I recommend the choice of $\varepsilon = 2^{-k}$ and $N = 2^k$ for all integers $k > 4$.
On
$$\frac{c_{n+1}}{c_n}=\frac12\left(1+\frac1{n}\right)^3.$$
So for all
$$n\ge4>\frac1{\sqrt[3]2-1}$$ this ratio is no greater than $r:=\dfrac{125}{128}<1$. So
$$c_n\le c_4r^{n-4}.$$
On
Using the binomial theorem, we have $$2^n = \sum_{k=0}^n {n \choose k} \geq \frac{n(n-1)(n-2)(n-3)}{24},$$ for $n$ sufficiently large. (For $n \geq 4$ to be precise, the term has to show up in the binomial expansion, of course.) So \begin{equation} 0 \leq \frac{n^3}{2^n} \leq \frac{24n^3}{n(n-1)(n-2)(n-3)} = \frac{24}{n -6 + 11n^{-1} - 6n^{-2}}, \label{x} \end{equation} for $n$ sufficiently large. The denominator of this fraction goes to $+\infty$ as $n \to \infty.$ The numerator is bounded. Therefore the expression on the right hand side of the inequality above goes to $0$ as $n \to \infty.$ Using the squeeze theorem, we obtain $\frac{n^3}{2^n} \to 0$ as $n \to \infty.$
(It's a very good exercise for students new to limits of sequences to show in general that if $(b_n)_n$ goes to $\pm \infty$ and $(a_n)_n$ is bounded that $(a_n/b_n)_n$ goes to zero.)
On
Root test:
$a_n:=(c_n)^{1/n}=(n^{1/n})^3/2$;
$\lim_n a_n=1/2<1,$
the series $\Sigma c_n$ converges, hence
$\lim_n c_n=0.$
On
Use a "telescoping product trick":
For each integer $n,\ \frac{(n+1)^3}{n^3}=1+\frac{3}{n^2}+\frac{3}{n}$ so $d_n:=\frac{c_{n+1}}{c_n}=\left(1+\frac{3}{n^2}+\frac{3}{n}\right )\cdot \frac{1}{2}.$
Now compute that
$c_{n+1}=2\prod_{k\:=\:1}^n\ \frac{d_{k+1}}{d_k}\le (2)(7)\frac{1}{2^n}=\frac{14}{2^n}\to 0$ as $n\to \infty.$
Proof from these four facts:
(A) Bernoulli's inequality
$(1+a)^n \ge 1+an,$ for $a>-1$, $n=1,2,3\dots$. Proved by induction on $n$.

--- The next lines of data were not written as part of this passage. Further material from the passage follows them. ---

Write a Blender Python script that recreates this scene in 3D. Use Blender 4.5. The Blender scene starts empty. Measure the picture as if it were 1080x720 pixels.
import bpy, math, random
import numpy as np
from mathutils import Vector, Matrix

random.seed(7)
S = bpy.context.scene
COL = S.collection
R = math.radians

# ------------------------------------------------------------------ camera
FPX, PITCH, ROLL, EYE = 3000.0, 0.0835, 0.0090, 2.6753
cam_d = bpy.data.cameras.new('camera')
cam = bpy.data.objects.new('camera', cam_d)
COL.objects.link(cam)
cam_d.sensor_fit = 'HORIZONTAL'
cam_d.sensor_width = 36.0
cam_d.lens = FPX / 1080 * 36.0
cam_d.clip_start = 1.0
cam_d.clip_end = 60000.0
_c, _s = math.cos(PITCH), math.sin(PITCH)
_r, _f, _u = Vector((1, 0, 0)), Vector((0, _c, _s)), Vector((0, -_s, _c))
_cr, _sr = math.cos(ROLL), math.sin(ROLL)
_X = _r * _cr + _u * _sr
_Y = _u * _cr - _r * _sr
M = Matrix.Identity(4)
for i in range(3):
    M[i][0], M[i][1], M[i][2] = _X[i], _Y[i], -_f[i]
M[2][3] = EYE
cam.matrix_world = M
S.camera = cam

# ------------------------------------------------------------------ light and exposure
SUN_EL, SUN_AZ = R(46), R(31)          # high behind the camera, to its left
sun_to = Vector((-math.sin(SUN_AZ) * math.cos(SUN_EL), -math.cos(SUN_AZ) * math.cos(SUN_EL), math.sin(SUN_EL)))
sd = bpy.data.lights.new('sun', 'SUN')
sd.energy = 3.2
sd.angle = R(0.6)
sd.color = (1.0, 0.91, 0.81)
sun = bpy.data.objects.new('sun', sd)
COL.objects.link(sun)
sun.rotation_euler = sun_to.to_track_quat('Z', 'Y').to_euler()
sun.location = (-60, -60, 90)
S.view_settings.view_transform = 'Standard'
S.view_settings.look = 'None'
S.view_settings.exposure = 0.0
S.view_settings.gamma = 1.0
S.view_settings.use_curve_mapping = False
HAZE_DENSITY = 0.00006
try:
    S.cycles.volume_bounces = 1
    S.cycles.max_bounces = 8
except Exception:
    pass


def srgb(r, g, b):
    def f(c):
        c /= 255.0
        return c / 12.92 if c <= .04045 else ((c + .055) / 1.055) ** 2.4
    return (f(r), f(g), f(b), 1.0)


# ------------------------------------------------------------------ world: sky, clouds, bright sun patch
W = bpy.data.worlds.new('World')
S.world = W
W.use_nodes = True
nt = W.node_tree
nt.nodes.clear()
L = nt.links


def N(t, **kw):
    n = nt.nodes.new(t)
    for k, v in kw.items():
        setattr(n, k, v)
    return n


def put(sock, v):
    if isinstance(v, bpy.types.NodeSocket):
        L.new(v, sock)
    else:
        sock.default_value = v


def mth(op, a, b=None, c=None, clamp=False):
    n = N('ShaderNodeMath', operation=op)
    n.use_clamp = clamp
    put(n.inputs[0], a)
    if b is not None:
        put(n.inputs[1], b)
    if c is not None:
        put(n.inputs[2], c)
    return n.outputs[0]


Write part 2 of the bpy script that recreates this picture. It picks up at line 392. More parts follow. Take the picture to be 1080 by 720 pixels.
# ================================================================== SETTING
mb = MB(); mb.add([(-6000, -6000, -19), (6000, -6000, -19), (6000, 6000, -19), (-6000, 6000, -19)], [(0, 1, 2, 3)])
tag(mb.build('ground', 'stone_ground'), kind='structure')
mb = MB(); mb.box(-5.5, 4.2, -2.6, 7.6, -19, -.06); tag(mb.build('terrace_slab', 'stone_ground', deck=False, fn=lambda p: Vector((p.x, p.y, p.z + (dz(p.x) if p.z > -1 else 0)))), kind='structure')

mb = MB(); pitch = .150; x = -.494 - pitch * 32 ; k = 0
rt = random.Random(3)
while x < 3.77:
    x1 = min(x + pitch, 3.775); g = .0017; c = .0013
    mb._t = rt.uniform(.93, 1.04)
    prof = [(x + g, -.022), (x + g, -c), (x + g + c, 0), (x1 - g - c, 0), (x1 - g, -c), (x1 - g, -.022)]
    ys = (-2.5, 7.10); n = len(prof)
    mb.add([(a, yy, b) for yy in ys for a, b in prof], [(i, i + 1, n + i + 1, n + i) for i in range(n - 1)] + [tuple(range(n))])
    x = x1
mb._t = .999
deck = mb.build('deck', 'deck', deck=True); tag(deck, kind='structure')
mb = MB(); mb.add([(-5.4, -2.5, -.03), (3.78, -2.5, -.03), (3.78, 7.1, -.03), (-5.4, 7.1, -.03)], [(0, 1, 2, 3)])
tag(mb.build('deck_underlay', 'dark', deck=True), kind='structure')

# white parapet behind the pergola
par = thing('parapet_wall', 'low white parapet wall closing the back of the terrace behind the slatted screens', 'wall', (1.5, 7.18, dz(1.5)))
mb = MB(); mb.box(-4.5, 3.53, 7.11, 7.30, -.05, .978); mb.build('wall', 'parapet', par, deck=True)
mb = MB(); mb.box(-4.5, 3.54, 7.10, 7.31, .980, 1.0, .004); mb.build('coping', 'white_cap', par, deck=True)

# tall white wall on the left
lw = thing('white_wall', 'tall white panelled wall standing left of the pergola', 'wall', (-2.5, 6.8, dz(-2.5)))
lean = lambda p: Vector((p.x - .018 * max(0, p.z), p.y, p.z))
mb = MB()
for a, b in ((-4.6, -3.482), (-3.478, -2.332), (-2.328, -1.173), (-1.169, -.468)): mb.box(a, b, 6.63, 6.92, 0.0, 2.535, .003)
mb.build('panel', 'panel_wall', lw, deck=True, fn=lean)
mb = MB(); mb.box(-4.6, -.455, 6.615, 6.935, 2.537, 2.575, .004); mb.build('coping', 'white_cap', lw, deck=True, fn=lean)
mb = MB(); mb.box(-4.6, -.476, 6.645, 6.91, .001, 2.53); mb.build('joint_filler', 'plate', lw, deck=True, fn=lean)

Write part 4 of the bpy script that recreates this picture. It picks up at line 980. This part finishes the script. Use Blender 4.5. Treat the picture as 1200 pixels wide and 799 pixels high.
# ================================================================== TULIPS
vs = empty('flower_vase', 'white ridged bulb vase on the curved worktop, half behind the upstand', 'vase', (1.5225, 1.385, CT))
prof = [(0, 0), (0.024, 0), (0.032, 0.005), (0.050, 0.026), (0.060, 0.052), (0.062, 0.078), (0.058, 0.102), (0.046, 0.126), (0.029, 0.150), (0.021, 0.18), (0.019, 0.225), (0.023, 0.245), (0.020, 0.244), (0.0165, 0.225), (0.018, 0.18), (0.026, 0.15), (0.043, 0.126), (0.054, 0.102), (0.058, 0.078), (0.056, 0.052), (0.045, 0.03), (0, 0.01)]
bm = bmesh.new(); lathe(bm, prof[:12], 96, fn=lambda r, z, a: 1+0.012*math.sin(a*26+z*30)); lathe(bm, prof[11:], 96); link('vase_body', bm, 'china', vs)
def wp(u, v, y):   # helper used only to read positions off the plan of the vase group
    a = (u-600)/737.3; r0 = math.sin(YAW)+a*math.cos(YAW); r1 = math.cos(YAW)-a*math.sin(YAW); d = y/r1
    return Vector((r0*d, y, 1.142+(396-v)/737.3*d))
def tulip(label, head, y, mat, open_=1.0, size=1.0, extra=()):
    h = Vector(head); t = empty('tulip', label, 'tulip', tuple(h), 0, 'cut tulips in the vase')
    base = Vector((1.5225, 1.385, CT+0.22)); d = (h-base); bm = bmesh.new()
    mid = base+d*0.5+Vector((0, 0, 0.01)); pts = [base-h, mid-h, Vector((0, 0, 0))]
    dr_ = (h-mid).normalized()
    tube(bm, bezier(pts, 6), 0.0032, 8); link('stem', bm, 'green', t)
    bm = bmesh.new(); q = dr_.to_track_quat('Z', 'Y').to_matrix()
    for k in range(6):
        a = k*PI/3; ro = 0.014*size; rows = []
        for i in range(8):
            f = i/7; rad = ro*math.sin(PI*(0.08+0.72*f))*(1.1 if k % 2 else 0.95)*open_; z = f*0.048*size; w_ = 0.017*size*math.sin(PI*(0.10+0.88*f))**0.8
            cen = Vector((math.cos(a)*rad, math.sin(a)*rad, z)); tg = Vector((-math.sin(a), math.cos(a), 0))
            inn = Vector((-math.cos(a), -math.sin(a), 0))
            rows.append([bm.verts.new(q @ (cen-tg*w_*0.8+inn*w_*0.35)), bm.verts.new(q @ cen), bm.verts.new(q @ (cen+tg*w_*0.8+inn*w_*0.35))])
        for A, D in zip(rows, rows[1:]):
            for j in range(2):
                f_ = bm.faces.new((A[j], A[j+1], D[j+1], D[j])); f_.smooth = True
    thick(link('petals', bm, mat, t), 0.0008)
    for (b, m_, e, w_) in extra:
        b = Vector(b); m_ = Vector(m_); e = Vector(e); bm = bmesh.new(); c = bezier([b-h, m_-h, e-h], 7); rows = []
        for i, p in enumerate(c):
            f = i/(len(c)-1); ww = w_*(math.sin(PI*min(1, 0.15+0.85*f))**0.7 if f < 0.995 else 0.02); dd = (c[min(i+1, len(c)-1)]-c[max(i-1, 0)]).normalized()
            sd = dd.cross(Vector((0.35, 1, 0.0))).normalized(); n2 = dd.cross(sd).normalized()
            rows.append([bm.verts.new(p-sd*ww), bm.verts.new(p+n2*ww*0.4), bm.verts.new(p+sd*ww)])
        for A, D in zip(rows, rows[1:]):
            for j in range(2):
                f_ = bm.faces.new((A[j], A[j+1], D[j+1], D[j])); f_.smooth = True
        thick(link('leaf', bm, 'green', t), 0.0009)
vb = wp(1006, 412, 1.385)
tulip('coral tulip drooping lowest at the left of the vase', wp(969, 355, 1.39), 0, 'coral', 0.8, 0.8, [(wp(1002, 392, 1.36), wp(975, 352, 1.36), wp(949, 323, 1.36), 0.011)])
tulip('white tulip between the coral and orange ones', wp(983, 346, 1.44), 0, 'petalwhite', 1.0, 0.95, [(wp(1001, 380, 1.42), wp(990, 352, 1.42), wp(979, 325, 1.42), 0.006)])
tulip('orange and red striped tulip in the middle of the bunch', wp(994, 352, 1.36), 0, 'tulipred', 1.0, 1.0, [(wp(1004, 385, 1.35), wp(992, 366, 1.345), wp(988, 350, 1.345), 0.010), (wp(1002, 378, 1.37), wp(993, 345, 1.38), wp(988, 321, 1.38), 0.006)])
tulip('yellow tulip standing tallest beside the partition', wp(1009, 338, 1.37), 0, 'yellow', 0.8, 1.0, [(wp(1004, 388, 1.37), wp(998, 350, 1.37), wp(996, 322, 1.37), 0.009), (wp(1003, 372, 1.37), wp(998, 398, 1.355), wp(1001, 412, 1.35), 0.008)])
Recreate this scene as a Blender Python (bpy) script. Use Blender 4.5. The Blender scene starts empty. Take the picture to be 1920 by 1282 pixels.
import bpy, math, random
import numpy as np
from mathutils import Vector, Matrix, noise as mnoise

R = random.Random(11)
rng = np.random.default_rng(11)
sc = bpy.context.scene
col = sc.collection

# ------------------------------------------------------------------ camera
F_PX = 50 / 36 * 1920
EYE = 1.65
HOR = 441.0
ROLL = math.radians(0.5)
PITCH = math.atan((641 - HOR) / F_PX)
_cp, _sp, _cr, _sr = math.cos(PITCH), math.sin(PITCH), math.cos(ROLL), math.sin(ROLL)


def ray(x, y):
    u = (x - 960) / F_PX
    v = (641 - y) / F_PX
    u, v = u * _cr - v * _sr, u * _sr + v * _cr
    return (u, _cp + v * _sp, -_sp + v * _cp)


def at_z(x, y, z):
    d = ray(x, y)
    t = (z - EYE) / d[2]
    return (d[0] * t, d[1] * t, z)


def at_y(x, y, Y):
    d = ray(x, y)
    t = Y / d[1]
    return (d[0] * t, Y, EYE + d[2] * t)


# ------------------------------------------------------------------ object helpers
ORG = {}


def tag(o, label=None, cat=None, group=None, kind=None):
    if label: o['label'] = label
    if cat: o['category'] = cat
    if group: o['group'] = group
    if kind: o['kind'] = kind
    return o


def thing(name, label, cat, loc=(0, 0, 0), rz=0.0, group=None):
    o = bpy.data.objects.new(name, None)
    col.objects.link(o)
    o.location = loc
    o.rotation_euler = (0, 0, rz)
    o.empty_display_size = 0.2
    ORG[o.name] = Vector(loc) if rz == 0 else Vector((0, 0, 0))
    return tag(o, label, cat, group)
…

(B) If $a_n$ is positive and eventually decreasing, and some subsequnce converges to $0$, then $a_n$ also conveges to $0$.
(C) $\frac{1}{n} \to 0$ as $n \to \infty$. Proved from the archimedean property for the reals: i.e., the set of positive integers $\mathbb N$ is not bounded above.
(D) If $a_n \to 0$ and $b_n \to 0$, then $a_n b_n \to 0$.
Claim 1. $\frac{1}{2^n} \le \frac{1}{n}$.
Proof. From Bernoulli, $2^n = (1+1)^n \ge 1+n$, so $2^n \ge n$, and finally $\frac{1}{2^n} \le \frac{1}{n}$.
Claim 2. $\frac{1}{2^n} \to 0$.
Proved from Claim 1 and (C).
Claim 3. $\frac{n^3}{2^n} \to 0$.
Proof. The seqeuce is decreasing for $n \ge 4$. By (B), it is enough to prove that the subsequence $\frac{(4n)^3}{2^{4n}}$ converges to $0$. Compute:
\begin{align} \frac{(4n)^3}{2^{4n}} &= 4^3 \cdot \frac{n}{2^n}\cdot\frac{n}{2^n}\cdot \frac{n}{2^n}\cdot\frac{1}{2^n} \\ &\le 4^3 \cdot 1\cdot 1\cdot 1\cdot \frac{1}{2^n} \qquad\text{by Claim 1} \\ &\to 4^3 \cdot 1\cdot 1\cdot 1\cdot 0 \qquad\text{by Claim 2 and (D)} \\ &= 0 . \end{align} Therefore, $\frac{(4n)^3}{2^{4n}} \to 0$, and thus $\frac{n^3}{2^n} \to 0$ by (B).